Plasma response models for non-axisymmetric perturbations

The plasma response to non-axisymmetric perturbations arising from external coils or linear instabilities can be treated using various linear and nonlinear models, none of which are fully satisfactory. Linear models cannot provide the full response and the result can depend on the detailed physical model used. The nonlinear response can be treated as a dynamic stability problem or from a nearby perturbed equilibrium approach. The nearby equilibrium approach aims to bypass the detailed evolution and search for the appropriate final state. For these nonlinear models, there is no guarantee that the final state is the one chosen dynamically by the plasma among possible multiple states, or is even accessible. To assure accessibility of the final state, one needs to relate the two-dimensional and nearby three-dimensional system through some set of invariants.
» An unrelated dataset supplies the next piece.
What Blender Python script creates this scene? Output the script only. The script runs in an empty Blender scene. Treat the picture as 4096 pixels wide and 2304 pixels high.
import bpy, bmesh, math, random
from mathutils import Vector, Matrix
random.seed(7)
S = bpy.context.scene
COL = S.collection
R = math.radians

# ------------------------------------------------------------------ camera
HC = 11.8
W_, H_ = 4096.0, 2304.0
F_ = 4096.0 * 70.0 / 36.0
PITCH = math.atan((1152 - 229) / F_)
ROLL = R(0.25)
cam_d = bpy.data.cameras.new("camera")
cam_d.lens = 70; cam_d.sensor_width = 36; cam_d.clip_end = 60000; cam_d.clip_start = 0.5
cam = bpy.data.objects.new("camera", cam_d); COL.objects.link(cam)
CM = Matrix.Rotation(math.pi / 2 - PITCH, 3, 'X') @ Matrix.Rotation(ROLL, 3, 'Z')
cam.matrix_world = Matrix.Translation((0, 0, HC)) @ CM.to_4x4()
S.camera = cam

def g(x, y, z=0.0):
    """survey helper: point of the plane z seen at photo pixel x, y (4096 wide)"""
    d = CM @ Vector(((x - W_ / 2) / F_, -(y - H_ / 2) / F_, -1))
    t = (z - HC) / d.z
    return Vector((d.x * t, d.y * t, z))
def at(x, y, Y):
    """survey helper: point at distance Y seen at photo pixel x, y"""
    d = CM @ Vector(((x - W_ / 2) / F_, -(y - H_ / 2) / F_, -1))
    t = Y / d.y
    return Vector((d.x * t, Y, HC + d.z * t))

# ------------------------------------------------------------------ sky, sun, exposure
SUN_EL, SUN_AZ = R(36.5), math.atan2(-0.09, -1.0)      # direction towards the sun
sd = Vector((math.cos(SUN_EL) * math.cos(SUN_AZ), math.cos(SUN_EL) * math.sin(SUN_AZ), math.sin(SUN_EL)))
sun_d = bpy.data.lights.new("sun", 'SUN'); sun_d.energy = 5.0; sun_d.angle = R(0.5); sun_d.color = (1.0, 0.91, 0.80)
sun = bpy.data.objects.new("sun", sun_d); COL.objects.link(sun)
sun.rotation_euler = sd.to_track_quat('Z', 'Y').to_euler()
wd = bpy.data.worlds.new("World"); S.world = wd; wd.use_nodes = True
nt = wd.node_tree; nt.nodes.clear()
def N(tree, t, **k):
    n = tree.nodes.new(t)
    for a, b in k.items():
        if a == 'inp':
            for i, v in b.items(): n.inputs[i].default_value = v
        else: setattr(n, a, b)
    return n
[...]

One implementation is to add a perturbation from an external field or obtained from a stability code to the equilibrium and solve for 3D force balance. In that case, the invariants are buried in the numerical details of the equilibrium code. An appropriate set of constraints is not presently known; they depend on whether the dynamic evolution should be considered adiabatic or not. It is proposed that a suitable set of invariants may be obtained from considering the magnetic helicity, which is conserved exactly in ideal magnetohydrodynamics (MHD) but is broken at rational surfaces by non-ideal effects. In general, constraints for the equilibrium approach, including magnetic helicity, can be validated using full nonlinear extended MHD calculations in the dynamic approach.